-- Written instruction --
Every line in the data below from the one containing "Model this scene" down to the one containing "R = math.radians", both included, must be retyped exactly; no other line is to appear.

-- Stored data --
>>>

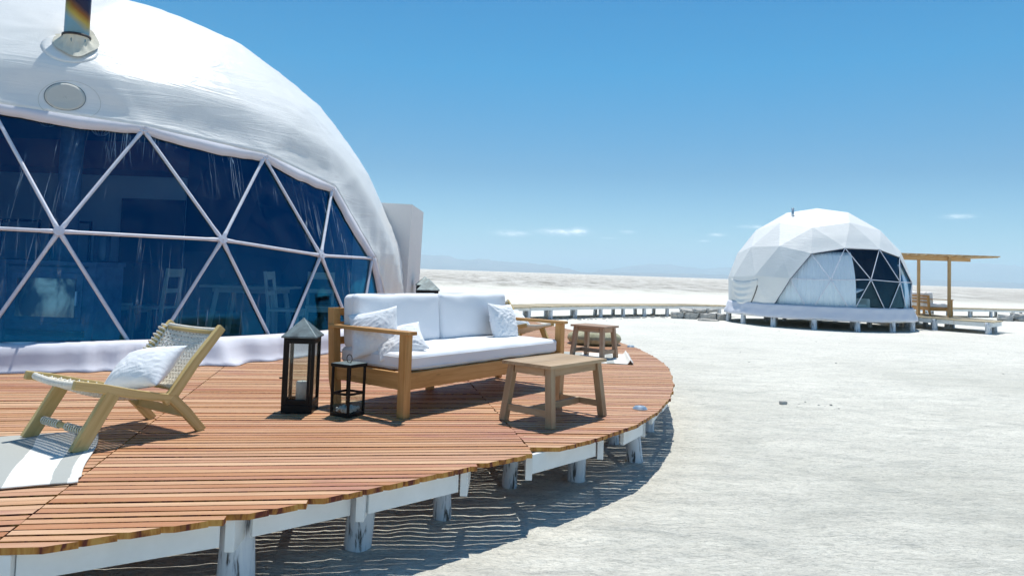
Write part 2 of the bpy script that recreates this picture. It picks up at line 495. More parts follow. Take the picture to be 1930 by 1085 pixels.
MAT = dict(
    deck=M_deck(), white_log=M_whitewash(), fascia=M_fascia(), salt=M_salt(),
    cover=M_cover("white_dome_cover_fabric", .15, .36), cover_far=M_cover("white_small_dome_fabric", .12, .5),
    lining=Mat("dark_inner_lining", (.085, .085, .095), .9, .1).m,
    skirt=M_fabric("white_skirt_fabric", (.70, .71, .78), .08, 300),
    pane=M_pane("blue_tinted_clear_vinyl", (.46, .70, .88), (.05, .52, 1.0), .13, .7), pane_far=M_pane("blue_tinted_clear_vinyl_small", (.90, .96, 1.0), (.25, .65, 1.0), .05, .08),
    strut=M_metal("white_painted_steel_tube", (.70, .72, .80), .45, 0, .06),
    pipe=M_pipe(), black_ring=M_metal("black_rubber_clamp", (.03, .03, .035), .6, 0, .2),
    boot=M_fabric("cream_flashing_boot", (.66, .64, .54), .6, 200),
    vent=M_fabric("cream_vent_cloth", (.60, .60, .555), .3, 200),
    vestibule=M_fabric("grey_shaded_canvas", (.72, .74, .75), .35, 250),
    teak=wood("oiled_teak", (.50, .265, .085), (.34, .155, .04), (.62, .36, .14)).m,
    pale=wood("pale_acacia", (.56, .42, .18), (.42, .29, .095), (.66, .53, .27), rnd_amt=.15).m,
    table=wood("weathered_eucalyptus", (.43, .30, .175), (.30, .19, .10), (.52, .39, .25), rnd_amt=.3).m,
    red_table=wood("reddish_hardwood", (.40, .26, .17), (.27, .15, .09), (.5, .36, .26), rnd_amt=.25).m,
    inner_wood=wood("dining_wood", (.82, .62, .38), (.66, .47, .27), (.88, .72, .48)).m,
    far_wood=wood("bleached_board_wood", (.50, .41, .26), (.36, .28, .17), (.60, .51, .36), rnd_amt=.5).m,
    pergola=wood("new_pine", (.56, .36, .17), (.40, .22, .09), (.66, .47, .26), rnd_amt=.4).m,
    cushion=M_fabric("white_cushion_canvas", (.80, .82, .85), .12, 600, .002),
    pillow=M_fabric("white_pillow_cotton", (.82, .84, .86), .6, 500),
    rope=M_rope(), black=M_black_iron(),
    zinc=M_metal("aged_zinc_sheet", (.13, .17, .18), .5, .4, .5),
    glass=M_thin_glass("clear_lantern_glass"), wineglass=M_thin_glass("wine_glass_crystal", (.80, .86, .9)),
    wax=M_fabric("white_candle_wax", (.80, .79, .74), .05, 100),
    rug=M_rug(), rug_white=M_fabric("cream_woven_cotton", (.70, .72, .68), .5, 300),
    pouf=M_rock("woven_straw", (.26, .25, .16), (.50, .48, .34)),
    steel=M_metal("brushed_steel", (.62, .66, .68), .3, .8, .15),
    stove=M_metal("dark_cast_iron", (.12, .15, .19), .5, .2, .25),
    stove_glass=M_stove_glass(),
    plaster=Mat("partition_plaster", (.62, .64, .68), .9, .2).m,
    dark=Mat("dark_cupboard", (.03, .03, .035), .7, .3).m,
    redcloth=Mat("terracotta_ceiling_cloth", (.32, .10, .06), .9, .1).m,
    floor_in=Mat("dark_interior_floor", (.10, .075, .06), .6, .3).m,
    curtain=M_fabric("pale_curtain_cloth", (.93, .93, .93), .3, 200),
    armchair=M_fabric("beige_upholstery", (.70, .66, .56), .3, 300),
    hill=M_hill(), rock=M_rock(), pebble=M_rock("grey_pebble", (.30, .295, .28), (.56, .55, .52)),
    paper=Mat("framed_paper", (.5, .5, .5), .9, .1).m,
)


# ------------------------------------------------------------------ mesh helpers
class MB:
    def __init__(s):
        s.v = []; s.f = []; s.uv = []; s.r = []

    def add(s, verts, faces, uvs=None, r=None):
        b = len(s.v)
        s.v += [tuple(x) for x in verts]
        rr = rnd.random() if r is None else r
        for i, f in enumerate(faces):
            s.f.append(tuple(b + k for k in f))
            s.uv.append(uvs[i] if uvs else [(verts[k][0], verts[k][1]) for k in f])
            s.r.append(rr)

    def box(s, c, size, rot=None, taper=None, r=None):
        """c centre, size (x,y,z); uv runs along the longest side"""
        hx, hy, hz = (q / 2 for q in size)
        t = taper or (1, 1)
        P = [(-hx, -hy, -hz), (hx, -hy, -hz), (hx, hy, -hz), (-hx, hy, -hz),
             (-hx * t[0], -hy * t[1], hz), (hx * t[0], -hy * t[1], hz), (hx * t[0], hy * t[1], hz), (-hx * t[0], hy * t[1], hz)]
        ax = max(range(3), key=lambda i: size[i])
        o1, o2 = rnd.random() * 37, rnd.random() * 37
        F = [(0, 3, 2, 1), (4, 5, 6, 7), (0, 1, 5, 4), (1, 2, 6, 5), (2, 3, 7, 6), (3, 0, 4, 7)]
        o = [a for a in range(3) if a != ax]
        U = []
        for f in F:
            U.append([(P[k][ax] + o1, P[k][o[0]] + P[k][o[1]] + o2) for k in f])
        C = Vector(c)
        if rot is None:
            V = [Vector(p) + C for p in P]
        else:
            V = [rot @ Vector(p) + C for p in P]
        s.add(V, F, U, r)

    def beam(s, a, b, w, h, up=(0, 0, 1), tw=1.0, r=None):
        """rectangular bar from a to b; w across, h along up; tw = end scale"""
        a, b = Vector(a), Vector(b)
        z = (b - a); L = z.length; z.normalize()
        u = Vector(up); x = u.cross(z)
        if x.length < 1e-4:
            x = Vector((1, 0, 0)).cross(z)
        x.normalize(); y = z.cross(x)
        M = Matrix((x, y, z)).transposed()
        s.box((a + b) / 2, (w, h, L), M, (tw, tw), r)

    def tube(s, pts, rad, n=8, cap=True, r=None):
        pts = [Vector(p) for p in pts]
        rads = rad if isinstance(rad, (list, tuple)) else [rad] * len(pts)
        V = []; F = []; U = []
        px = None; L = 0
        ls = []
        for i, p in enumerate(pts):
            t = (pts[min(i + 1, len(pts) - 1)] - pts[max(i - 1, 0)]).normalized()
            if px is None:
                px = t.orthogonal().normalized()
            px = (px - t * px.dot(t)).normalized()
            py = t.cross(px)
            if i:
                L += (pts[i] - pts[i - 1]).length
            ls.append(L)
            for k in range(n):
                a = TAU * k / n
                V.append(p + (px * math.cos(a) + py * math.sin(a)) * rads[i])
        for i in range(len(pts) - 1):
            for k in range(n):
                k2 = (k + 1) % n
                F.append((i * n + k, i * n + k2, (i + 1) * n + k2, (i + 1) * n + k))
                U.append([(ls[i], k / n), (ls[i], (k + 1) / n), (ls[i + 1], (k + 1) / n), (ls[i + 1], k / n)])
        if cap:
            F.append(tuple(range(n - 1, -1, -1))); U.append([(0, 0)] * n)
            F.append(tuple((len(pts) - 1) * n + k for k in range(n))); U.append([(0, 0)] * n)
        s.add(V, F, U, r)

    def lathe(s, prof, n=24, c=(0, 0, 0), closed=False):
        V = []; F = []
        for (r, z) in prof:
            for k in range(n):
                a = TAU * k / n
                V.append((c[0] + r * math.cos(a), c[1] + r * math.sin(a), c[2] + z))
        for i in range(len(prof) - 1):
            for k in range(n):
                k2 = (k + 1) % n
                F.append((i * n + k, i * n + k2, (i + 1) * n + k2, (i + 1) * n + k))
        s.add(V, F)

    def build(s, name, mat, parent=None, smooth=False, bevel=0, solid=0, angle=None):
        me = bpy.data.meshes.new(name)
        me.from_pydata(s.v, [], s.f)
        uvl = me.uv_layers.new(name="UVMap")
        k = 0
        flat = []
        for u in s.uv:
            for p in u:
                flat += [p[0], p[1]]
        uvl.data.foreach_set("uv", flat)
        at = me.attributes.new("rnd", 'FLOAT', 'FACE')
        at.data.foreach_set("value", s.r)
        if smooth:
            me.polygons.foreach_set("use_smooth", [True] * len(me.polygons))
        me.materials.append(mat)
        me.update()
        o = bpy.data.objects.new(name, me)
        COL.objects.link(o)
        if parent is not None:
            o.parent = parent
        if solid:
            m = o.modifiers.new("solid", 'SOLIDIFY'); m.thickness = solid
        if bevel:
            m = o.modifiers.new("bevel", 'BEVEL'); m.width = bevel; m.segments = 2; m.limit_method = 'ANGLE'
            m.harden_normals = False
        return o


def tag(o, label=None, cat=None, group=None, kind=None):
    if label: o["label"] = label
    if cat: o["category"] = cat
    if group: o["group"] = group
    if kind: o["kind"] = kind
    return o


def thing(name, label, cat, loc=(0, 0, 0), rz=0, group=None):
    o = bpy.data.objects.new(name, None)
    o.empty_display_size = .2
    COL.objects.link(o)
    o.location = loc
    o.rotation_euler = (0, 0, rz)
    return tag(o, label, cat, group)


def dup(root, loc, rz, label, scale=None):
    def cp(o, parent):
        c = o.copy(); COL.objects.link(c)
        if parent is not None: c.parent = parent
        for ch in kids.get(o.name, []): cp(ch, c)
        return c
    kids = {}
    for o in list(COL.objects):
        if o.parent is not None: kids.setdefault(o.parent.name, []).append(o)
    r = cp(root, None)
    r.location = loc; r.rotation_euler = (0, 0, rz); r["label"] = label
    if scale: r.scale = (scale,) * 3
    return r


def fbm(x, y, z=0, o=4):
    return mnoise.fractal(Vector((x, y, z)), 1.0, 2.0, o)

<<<
>>>

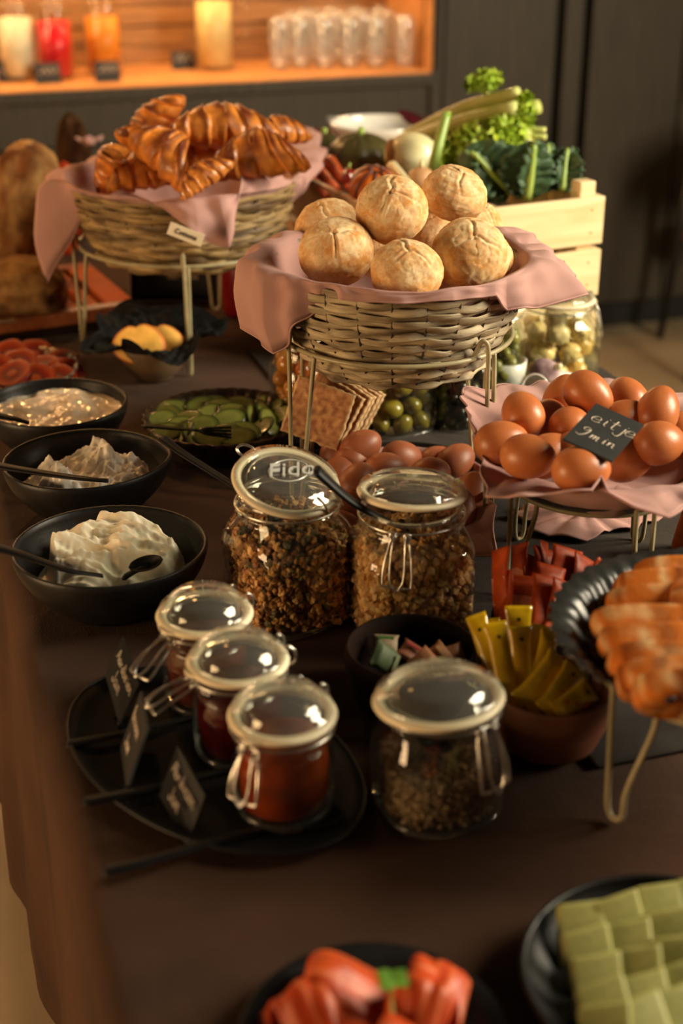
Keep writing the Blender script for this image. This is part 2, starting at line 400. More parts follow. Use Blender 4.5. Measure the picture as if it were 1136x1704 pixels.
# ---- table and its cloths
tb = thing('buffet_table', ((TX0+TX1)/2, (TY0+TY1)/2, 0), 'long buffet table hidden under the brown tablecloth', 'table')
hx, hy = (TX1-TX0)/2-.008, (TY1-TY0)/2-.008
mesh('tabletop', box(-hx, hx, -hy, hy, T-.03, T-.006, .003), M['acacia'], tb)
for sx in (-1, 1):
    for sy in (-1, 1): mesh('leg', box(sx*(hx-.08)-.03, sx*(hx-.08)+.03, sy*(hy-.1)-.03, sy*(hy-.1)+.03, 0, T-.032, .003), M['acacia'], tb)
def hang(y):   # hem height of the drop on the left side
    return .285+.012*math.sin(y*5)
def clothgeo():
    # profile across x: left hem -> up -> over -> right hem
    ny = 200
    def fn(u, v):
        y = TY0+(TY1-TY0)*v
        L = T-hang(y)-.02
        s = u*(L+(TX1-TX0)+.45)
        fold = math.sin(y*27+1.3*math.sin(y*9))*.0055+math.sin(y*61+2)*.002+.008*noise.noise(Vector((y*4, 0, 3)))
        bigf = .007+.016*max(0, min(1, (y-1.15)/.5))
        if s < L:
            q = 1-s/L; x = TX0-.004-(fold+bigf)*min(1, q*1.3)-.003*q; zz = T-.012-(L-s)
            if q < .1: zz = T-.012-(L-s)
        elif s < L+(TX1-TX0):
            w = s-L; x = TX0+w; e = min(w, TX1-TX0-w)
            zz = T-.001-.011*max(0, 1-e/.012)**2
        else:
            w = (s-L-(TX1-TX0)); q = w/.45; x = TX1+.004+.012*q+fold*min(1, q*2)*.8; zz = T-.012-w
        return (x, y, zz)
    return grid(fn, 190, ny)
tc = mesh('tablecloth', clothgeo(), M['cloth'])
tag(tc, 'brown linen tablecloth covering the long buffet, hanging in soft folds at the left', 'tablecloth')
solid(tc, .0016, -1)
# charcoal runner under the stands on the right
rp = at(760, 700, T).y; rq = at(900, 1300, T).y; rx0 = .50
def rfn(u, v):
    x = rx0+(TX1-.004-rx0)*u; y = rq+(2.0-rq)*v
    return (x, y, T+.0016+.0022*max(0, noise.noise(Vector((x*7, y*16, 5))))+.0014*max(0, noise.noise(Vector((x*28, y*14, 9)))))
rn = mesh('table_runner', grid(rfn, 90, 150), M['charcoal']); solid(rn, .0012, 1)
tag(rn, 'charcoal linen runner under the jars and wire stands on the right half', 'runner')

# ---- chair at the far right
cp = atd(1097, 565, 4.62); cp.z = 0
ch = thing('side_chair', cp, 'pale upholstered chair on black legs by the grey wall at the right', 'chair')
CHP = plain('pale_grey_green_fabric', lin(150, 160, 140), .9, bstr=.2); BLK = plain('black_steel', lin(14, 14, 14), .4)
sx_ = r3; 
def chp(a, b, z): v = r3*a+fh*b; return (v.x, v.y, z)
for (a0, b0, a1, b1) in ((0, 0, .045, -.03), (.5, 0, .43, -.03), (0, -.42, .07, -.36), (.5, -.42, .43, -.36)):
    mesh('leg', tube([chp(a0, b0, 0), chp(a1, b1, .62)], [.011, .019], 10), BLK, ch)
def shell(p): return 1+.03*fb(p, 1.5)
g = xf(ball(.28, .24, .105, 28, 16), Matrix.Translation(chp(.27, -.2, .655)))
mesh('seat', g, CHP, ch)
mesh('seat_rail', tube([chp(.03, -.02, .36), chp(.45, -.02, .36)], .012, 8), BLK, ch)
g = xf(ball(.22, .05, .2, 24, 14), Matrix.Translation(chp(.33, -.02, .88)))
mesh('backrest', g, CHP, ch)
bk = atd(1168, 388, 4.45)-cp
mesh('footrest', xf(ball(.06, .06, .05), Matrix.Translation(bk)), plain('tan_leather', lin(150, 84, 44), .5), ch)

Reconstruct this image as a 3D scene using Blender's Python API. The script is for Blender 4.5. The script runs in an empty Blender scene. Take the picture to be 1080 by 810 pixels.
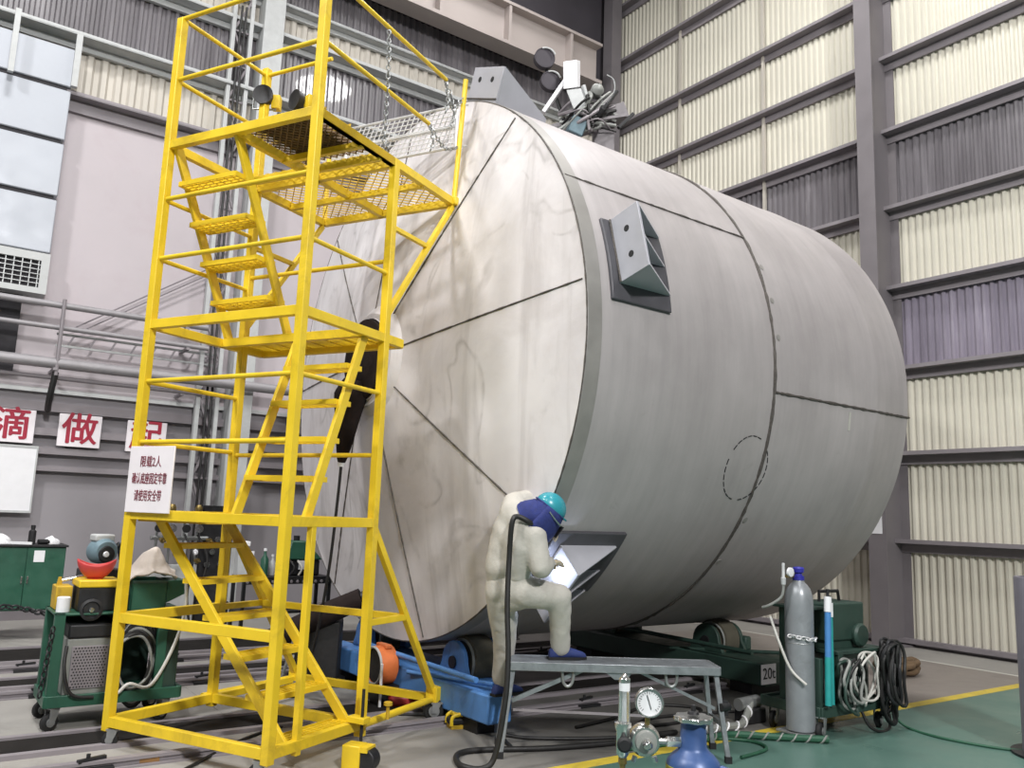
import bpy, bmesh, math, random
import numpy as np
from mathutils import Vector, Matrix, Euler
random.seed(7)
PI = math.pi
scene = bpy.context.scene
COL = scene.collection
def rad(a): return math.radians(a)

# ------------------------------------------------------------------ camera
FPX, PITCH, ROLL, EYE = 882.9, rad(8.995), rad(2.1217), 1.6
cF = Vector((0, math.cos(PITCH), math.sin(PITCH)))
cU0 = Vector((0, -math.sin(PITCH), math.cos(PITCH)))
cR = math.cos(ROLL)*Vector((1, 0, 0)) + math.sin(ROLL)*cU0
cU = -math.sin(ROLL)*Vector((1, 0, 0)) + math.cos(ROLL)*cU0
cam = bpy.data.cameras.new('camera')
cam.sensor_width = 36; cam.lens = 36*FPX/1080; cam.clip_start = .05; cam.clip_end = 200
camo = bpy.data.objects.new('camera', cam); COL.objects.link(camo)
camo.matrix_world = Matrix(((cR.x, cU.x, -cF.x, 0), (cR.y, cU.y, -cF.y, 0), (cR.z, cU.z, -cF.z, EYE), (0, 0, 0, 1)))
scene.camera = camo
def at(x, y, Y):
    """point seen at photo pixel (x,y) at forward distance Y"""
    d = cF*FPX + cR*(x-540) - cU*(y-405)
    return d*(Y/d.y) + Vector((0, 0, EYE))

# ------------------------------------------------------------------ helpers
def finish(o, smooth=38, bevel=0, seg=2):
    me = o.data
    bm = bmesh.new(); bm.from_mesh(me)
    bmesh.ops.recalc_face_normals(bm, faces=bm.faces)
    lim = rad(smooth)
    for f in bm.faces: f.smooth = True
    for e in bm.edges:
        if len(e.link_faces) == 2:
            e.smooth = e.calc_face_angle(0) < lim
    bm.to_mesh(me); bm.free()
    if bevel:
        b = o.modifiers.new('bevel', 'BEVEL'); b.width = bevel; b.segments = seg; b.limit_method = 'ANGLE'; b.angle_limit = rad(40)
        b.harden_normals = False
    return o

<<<
>>>

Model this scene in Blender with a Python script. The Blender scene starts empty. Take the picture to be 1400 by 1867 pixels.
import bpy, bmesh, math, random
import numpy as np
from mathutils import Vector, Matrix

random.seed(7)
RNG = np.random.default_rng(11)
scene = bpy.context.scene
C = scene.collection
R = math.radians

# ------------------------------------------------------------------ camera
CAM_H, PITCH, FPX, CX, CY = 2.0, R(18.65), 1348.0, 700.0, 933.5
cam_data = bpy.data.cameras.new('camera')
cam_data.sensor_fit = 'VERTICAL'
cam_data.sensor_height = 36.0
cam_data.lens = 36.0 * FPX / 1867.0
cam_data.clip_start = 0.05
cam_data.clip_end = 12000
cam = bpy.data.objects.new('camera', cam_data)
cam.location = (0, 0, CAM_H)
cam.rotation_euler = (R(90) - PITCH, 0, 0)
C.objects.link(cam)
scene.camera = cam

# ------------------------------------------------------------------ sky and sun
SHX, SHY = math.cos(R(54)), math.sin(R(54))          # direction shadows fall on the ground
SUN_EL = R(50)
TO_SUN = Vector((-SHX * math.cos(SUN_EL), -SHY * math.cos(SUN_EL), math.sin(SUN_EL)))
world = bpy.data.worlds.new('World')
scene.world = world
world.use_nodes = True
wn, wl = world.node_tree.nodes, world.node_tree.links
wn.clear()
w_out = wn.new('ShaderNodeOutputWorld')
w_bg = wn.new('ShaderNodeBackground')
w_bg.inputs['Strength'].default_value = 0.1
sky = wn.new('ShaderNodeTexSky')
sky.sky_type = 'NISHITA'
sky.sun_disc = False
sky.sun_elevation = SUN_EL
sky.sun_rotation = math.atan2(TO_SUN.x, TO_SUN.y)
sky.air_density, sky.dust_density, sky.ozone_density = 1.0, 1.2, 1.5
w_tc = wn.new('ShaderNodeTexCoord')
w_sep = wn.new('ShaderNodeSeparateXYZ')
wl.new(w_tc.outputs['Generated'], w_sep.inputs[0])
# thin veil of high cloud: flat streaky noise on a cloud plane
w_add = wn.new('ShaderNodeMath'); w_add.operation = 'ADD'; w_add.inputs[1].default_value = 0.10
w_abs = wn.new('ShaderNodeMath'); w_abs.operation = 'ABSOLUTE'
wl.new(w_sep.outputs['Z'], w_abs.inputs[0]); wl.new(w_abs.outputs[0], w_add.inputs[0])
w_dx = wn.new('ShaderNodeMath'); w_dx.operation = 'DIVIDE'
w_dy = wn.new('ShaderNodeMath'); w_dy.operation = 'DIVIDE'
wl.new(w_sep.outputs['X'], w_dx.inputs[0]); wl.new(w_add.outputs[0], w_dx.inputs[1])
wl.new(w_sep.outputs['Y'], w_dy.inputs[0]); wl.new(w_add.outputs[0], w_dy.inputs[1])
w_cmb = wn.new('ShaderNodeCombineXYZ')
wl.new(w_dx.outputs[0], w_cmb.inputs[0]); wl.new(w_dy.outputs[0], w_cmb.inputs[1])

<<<

-- Solution for this exercise --
Model this scene in Blender with a Python script. The Blender scene starts empty. Take the picture to be 1400 by 1867 pixels.
import bpy, bmesh, math, random
import numpy as np
from mathutils import Vector, Matrix

random.seed(7)
RNG = np.random.default_rng(11)
scene = bpy.context.scene
C = scene.collection
R = math.radians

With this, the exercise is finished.